■ **RECORDED DATA**
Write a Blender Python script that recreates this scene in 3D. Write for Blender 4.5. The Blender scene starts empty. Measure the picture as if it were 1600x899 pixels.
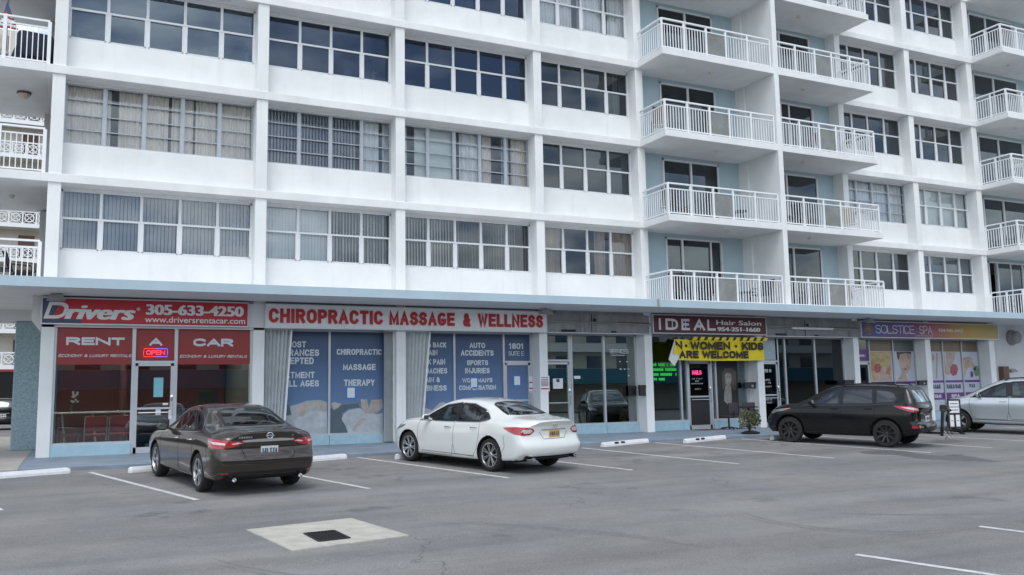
import bpy, bmesh, math, random
from mathutils import Vector, Matrix
from mathutils.bvhtree import BVHTree
from mathutils.geometry import delaunay_2d_cdt
R = math.radians
scene = bpy.context.scene
COL = scene.collection
random.seed(7)

# ------------------------------------------------------------------ camera, sky, sun, exposure
F_PX, YAW, PIT, ROL, CAMH, CAMD = 1389.0, 0.4573, 0.1198, -0.018, 1.4046, 23.8
_F = Vector((math.sin(YAW)*math.cos(PIT), math.cos(YAW)*math.cos(PIT), math.sin(PIT)))
_R0 = Vector((math.cos(YAW), -math.sin(YAW), 0)); _U0 = _R0.cross(_F)
_c, _s = math.cos(ROL), math.sin(ROL)
_R = _R0*_c + _U0*_s; _U = _U0*_c - _R0*_s
cam_d = bpy.data.cameras.new('camera'); cam = bpy.data.objects.new('camera', cam_d); COL.objects.link(cam)
m = Matrix((_R, _U, -_F)).transposed().to_4x4(); m.translation = (0, -CAMD, CAMH); cam.matrix_world = m
cam_d.sensor_width = 36; cam_d.lens = 36*F_PX/1600; cam_d.clip_start = 0.1; cam_d.clip_end = 1500
scene.camera = cam

SUN_EL, SUN_AZ = 60, 205        # azimuth measured from +Y clockwise: the sun stands behind the camera, a little left
w = bpy.data.worlds.new("World"); scene.world = w; w.use_nodes = True
nt = w.node_tree; bg = nt.nodes['Background']
sky = nt.nodes.new('ShaderNodeTexSky'); sky.sky_type = 'NISHITA'; sky.sun_disc = False
sky.sun_elevation = R(SUN_EL); sky.sun_rotation = R(SUN_AZ); sky.air_density = 1.3; sky.dust_density = 1.2; sky.ozone_density = 1.5
hs = nt.nodes.new('ShaderNodeHueSaturation'); hs.inputs['Saturation'].default_value = 0.36
nt.links.new(sky.outputs[0], hs.inputs['Color'])
wtc = nt.nodes.new('ShaderNodeTexCoord'); wmp = nt.nodes.new('ShaderNodeMapping'); wmp.inputs['Scale'].default_value = (1, 1, 2.4); nt.links.new(wtc.outputs['Generated'], wmp.inputs['Vector'])
wnz = nt.nodes.new('ShaderNodeTexNoise'); wnz.inputs['Scale'].default_value = 6.5; wnz.inputs['Detail'].default_value = 7; wnz.inputs['Roughness'].default_value = .55; nt.links.new(wmp.outputs[0], wnz.inputs['Vector'])
wrp = nt.nodes.new('ShaderNodeValToRGB'); wrp.color_ramp.elements[0].position = .40; wrp.color_ramp.elements[0].color = (.42, .52, .68, 1); wrp.color_ramp.elements[1].position = .60; wrp.color_ramp.elements[1].color = (1.38, 1.36, 1.28, 1); nt.links.new(wnz.outputs['Fac'], wrp.inputs[0])
wmx = nt.nodes.new('ShaderNodeMix'); wmx.data_type = 'RGBA'; wmx.blend_type = 'MULTIPLY'; wmx.inputs[0].default_value = 1; nt.links.new(hs.outputs[0], wmx.inputs[6]); nt.links.new(wrp.outputs[0], wmx.inputs[7]); nt.links.new(wmx.outputs[2], bg.inputs['Color'])   # broken cloud cover
bg.inputs['Strength'].default_value = 0.15
sl = bpy.data.lights.new('sun', 'SUN'); sl.energy = 0.8; sl.angle = R(25); sl.color = (1, .96, .9)
so = bpy.data.objects.new('sun', sl); COL.objects.link(so)
sd = Vector((math.sin(R(SUN_AZ))*math.cos(R(SUN_EL)), math.cos(R(SUN_AZ))*math.cos(R(SUN_EL)), math.sin(R(SUN_EL))))
so.rotation_euler = sd.to_track_quat('Z', 'Y').to_euler()
vs = scene.view_settings; vs.view_transform = 'Standard'; vs.look = 'None'; vs.gamma = 1; vs.exposure = 0.66; vs.use_curve_mapping = False

def W(px, py, y):
    """point on the vertical plane y seen at a pixel of the 1600x899 photograph (for tracing the posters and boards)"""
    d = _F + _R*((px-800)/F_PX) + _U*((449.5-py)/F_PX)
    k = (y+CAMD)/d.y
    return (d.x*k, CAMH+d.z*k)
def gz(y): return 0.1156+0.0329*y if y > -22 else -0.608     # the lot falls towards the drain

# ------------------------------------------------------------------ materials
def newmat(n):
    mt = bpy.data.materials.new(n); mt.use_nodes = True
    return mt, mt.node_tree, mt.node_tree.nodes['Principled BSDF']
def mat(n, col, rough=.6, metal=0, var=.10, scale=3.0, bump=0, bscale=60, coat=0, spec=.5, streak=0, streakcol=(.45,.44,.42), fine=0):
    mt, t, p = newmat(n); N = t.nodes.new; L = t.links.new
    p.inputs['Roughness'].default_value = rough; p.inputs['Metallic'].default_value = metal
    p.inputs['Specular IOR Level'].default_value = spec
    if coat: p.inputs['Coat Weight'].default_value = coat; p.inputs['Coat Roughness'].default_value = .03
    tc = N('ShaderNodeTexCoord'); nz = N('ShaderNodeTexNoise'); nz.inputs['Scale'].default_value = scale
    nz.inputs['Detail'].default_value = 6; nz.inputs['Roughness'].default_value = .62
    geo = N('ShaderNodeNewGeometry')
    L(geo.outputs['Position'], nz.inputs['Vector'])
    rp = N('ShaderNodeValToRGB'); rp.color_ramp.elements[0].position = .3; rp.color_ramp.elements[1].position = .7
    a = 1-var; b = 1+var*.6
    rp.color_ramp.elements[0].color = (min(1,col[0]*a), min(1,col[1]*a), min(1,col[2]*a), 1)
    rp.color_ramp.elements[1].color = (min(1,col[0]*b), min(1,col[1]*b), min(1,col[2]*b), 1)
    L(nz.outputs['Fac'], rp.inputs['Fac']); out = rp.outputs['Color']
    if streak:
        mp = N('ShaderNodeMapping'); mp.inputs['Scale'].default_value = (5, 5, .35); L(geo.outputs['Position'], mp.inputs['Vector'])
        n2 = N('ShaderNodeTexNoise'); n2.inputs['Scale'].default_value = 1.3; n2.inputs['Detail'].default_value = 5; L(mp.outputs[0], n2.inputs['Vector'])
        r2 = N('ShaderNodeMapRange'); r2.inputs['From Min'].default_value = .56; r2.inputs['From Max'].default_value = .82; r2.inputs['To Max'].default_value = streak
        L(n2.outputs['Fac'], r2.inputs['Value'])
        mx = N('ShaderNodeMix'); mx.data_type = 'RGBA'; mx.inputs['B'].default_value = (*streakcol, 1) if False else (0,0,0,1)
        mx.inputs[6].default_value = (1,1,1,1); mx.inputs[7].default_value = (*streakcol, 1)
        L(r2.outputs[0], mx.inputs[0]); L(out, mx.inputs[6]); out = mx.outputs[2]
    L(out, p.inputs['Base Color'])
    if bump:
        n3 = N('ShaderNodeTexNoise'); n3.inputs['Scale'].default_value = bscale; n3.inputs['Detail'].default_value = 4; L(geo.outputs['Position'], n3.inputs['Vector'])
        bp = N('ShaderNodeBump'); bp.inputs['Strength'].default_value = bump; bp.inputs['Distance'].default_value = .01
        L(n3.outputs['Fac'], bp.inputs['Height']); L(bp.outputs[0], p.inputs['Normal'])
    return mt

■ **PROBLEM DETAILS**
Strip out the pictures and quote the remaining data word for word.

■ **WRITTEN RESPONSE**
Write a Blender Python script that recreates this scene in 3D. Write for Blender 4.5. The Blender scene starts empty. Measure the picture as if it were 1600x899 pixels.
import bpy, bmesh, math, random
from mathutils import Vector, Matrix
from mathutils.bvhtree import BVHTree
from mathutils.geometry import delaunay_2d_cdt
R = math.radians
scene = bpy.context.scene
COL = scene.collection
random.seed(7)

# ------------------------------------------------------------------ camera, sky, sun, exposure
F_PX, YAW, PIT, ROL, CAMH, CAMD = 1389.0, 0.4573, 0.1198, -0.018, 1.4046, 23.8
_F = Vector((math.sin(YAW)*math.cos(PIT), math.cos(YAW)*math.cos(PIT), math.sin(PIT)))
_R0 = Vector((math.cos(YAW), -math.sin(YAW), 0)); _U0 = _R0.cross(_F)
_c, _s = math.cos(ROL), math.sin(ROL)
_R = _R0*_c + _U0*_s; _U = _U0*_c - _R0*_s
cam_d = bpy.data.cameras.new('camera'); cam = bpy.data.objects.new('camera', cam_d); COL.objects.link(cam)
m = Matrix((_R, _U, -_F)).transposed().to_4x4(); m.translation = (0, -CAMD, CAMH); cam.matrix_world = m
cam_d.sensor_width = 36; cam_d.lens = 36*F_PX/1600; cam_d.clip_start = 0.1; cam_d.clip_end = 1500
scene.camera = cam

SUN_EL, SUN_AZ = 60, 205        # azimuth measured from +Y clockwise: the sun stands behind the camera, a little left
w = bpy.data.worlds.new("World"); scene.world = w; w.use_nodes = True
nt = w.node_tree; bg = nt.nodes['Background']
sky = nt.nodes.new('ShaderNodeTexSky'); sky.sky_type = 'NISHITA'; sky.sun_disc = False
sky.sun_elevation = R(SUN_EL); sky.sun_rotation = R(SUN_AZ); sky.air_density = 1.3; sky.dust_density = 1.2; sky.ozone_density = 1.5
hs = nt.nodes.new('ShaderNodeHueSaturation'); hs.inputs['Saturation'].default_value = 0.36
nt.links.new(sky.outputs[0], hs.inputs['Color'])
wtc = nt.nodes.new('ShaderNodeTexCoord'); wmp = nt.nodes.new('ShaderNodeMapping'); wmp.inputs['Scale'].default_value = (1, 1, 2.4); nt.links.new(wtc.outputs['Generated'], wmp.inputs['Vector'])
wnz = nt.nodes.new('ShaderNodeTexNoise'); wnz.inputs['Scale'].default_value = 6.5; wnz.inputs['Detail'].default_value = 7; wnz.inputs['Roughness'].default_value = .55; nt.links.new(wmp.outputs[0], wnz.inputs['Vector'])
wrp = nt.nodes.new('ShaderNodeValToRGB'); wrp.color_ramp.elements[0].position = .40; wrp.color_ramp.elements[0].color = (.42, .52, .68, 1); wrp.color_ramp.elements[1].position = .60; wrp.color_ramp.elements[1].color = (1.38, 1.36, 1.28, 1); nt.links.new(wnz.outputs['Fac'], wrp.inputs[0])
wmx = nt.nodes.new('ShaderNodeMix'); wmx.data_type = 'RGBA'; wmx.blend_type = 'MULTIPLY'; wmx.inputs[0].default_value = 1; nt.links.new(hs.outputs[0], wmx.inputs[6]); nt.links.new(wrp.outputs[0], wmx.inputs[7]); nt.links.new(wmx.outputs[2], bg.inputs['Color'])   # broken cloud cover
bg.inputs['Strength'].default_value = 0.15
sl = bpy.data.lights.new('sun', 'SUN'); sl.energy = 0.8; sl.angle = R(25); sl.color = (1, .96, .9)
so = bpy.data.objects.new('sun', sl); COL.objects.link(so)
sd = Vector((math.sin(R(SUN_AZ))*math.cos(R(SUN_EL)), math.cos(R(SUN_AZ))*math.cos(R(SUN_EL)), math.sin(R(SUN_EL))))
so.rotation_euler = sd.to_track_quat('Z', 'Y').to_euler()
vs = scene.view_settings; vs.view_transform = 'Standard'; vs.look = 'None'; vs.gamma = 1; vs.exposure = 0.66; vs.use_curve_mapping = False

def W(px, py, y):
    """point on the vertical plane y seen at a pixel of the 1600x899 photograph (for tracing the posters and boards)"""
    d = _F + _R*((px-800)/F_PX) + _U*((449.5-py)/F_PX)
    k = (y+CAMD)/d.y
    return (d.x*k, CAMH+d.z*k)
def gz(y): return 0.1156+0.0329*y if y > -22 else -0.608     # the lot falls towards the drain

# ------------------------------------------------------------------ materials
def newmat(n):
    mt = bpy.data.materials.new(n); mt.use_nodes = True
    return mt, mt.node_tree, mt.node_tree.nodes['Principled BSDF']
def mat(n, col, rough=.6, metal=0, var=.10, scale=3.0, bump=0, bscale=60, coat=0, spec=.5, streak=0, streakcol=(.45,.44,.42), fine=0):
    mt, t, p = newmat(n); N = t.nodes.new; L = t.links.new
    p.inputs['Roughness'].default_value = rough; p.inputs['Metallic'].default_value = metal
    p.inputs['Specular IOR Level'].default_value = spec
    if coat: p.inputs['Coat Weight'].default_value = coat; p.inputs['Coat Roughness'].default_value = .03
    tc = N('ShaderNodeTexCoord'); nz = N('ShaderNodeTexNoise'); nz.inputs['Scale'].default_value = scale
    nz.inputs['Detail'].default_value = 6; nz.inputs['Roughness'].default_value = .62
    geo = N('ShaderNodeNewGeometry')
    L(geo.outputs['Position'], nz.inputs['Vector'])
    rp = N('ShaderNodeValToRGB'); rp.color_ramp.elements[0].position = .3; rp.color_ramp.elements[1].position = .7
    a = 1-var; b = 1+var*.6
    rp.color_ramp.elements[0].color = (min(1,col[0]*a), min(1,col[1]*a), min(1,col[2]*a), 1)
    rp.color_ramp.elements[1].color = (min(1,col[0]*b), min(1,col[1]*b), min(1,col[2]*b), 1)
    L(nz.outputs['Fac'], rp.inputs['Fac']); out = rp.outputs['Color']
    if streak:
        mp = N('ShaderNodeMapping'); mp.inputs['Scale'].default_value = (5, 5, .35); L(geo.outputs['Position'], mp.inputs['Vector'])
        n2 = N('ShaderNodeTexNoise'); n2.inputs['Scale'].default_value = 1.3; n2.inputs['Detail'].default_value = 5; L(mp.outputs[0], n2.inputs['Vector'])
        r2 = N('ShaderNodeMapRange'); r2.inputs['From Min'].default_value = .56; r2.inputs['From Max'].default_value = .82; r2.inputs['To Max'].default_value = streak
        L(n2.outputs['Fac'], r2.inputs['Value'])
        mx = N('ShaderNodeMix'); mx.data_type = 'RGBA'; mx.inputs['B'].default_value = (*streakcol, 1) if False else (0,0,0,1)
        mx.inputs[6].default_value = (1,1,1,1); mx.inputs[7].default_value = (*streakcol, 1)
        L(r2.outputs[0], mx.inputs[0]); L(out, mx.inputs[6]); out = mx.outputs[2]
    L(out, p.inputs['Base Color'])
    if bump:
        n3 = N('ShaderNodeTexNoise'); n3.inputs['Scale'].default_value = bscale; n3.inputs['Detail'].default_value = 4; L(geo.outputs['Position'], n3.inputs['Vector'])
        bp = N('ShaderNodeBump'); bp.inputs['Strength'].default_value = bump; bp.inputs['Distance'].default_value = .01
        L(n3.outputs['Fac'], bp.inputs['Height']); L(bp.outputs[0], p.inputs['Normal'])
    return mt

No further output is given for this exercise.